You’re probably wondering why I even bought the car in the first place?

I was sick of car shopping — plain and simple. And if you’ve ever bought a car, you know what I’m talking about. Car shopping isn’t like regular shopping — it’s a lot more like hunting than shopping, really. Usually if I’m going shopping, I enter the store, find what I need, pay for it and leave. Oh, if car shopping was only that simple.

To car shop, you first have to scout your prey. Drive by several dealerships. Check out the Web sites. Comb the classifieds. Then you pick your dealership, arm yourself with some knowledge from Consumer Reports about what you can expect to pay, and you enter the hunting ground.

After you’re on the lot, you see the car you want, and you think, “Hey, we could be out of here before lunch.” That would be true if you didn’t have to deal with the car salesman. He’s the main obstacle between you and your prey. That mountain you have to climb in order to sneak up and shoot the unsuspecting car in the head, so you can mount it on your wall — you have to show it off to your friends somehow, and what better way than on a piece wood with red felt trim?

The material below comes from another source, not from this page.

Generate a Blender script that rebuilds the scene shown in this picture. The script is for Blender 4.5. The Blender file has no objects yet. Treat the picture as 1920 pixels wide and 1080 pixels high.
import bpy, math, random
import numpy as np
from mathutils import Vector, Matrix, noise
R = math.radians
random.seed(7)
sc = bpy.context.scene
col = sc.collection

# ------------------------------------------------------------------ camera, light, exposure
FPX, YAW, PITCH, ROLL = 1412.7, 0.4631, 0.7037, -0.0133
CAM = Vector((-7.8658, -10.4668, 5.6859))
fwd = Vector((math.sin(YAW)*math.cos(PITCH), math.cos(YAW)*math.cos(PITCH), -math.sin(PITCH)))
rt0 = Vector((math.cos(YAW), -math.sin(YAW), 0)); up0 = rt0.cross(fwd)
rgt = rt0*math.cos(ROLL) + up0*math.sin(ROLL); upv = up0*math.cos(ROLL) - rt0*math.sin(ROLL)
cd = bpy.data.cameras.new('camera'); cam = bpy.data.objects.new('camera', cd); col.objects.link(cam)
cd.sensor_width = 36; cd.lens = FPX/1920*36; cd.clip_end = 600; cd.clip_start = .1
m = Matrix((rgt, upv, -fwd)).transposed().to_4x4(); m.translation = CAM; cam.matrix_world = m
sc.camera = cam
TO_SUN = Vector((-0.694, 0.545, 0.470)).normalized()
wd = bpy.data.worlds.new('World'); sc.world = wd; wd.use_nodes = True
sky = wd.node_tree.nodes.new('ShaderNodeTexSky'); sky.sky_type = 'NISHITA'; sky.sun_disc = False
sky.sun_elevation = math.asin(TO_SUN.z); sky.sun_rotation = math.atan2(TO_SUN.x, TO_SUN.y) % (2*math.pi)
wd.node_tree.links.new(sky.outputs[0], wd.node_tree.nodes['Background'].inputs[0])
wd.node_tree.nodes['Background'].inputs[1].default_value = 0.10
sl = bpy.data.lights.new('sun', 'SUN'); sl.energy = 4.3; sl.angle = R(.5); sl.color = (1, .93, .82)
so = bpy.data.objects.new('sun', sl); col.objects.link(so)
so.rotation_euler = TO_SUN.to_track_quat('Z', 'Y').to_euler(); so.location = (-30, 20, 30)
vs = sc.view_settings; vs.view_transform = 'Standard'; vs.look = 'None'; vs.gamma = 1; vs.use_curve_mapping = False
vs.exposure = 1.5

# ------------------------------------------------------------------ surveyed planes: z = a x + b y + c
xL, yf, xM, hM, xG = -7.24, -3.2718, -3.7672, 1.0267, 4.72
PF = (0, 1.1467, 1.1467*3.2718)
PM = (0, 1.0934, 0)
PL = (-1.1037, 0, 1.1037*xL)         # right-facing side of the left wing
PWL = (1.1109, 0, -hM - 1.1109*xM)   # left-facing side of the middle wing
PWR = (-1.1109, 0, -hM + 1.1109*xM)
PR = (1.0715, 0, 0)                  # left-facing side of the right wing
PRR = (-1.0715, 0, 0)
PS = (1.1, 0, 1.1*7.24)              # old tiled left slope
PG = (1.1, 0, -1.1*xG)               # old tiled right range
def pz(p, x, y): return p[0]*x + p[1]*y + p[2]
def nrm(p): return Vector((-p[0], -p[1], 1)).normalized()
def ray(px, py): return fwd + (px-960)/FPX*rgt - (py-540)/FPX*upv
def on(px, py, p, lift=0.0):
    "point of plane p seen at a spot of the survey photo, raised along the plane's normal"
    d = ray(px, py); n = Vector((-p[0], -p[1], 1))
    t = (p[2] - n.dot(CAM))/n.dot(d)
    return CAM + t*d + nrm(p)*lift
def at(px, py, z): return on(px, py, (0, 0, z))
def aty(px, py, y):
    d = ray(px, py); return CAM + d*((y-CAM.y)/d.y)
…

By the time you finish test driving and listening to the salesman’s weak attempts at building report with you — “I see you’re missing a couple of your fingers. I know how it feels. I can pull my thumb off. Wanna see?” — it’s mid-afternoon, and you’re so sick of hearing about air bags and trunk space that you’re ready to ride a Razor Scooter to work every day. Then, you finally get your shot to buy the car. Maybe it was the stagnant pond water they handed you when you returned to the dealership, or the resulting dysentery, but you’re going to take the shot — you’re going to take whatever offer they make you.

At that point, you should be finished. Not when you’re car shopping. The dealer still has to gut your financial history, use undercoating and extended warranties to bleed you completely dry, and skin you with the scalpels of tax, title and registration. Finally, you sign the papers and get to take your new car home.

And it’s not until after looking out the rearview mirror at your spoiler — causing you to almost lose control of the car — and after you’ve gotten the finger from every sixth car that drove by, that you realize you’ve made a huge mistake.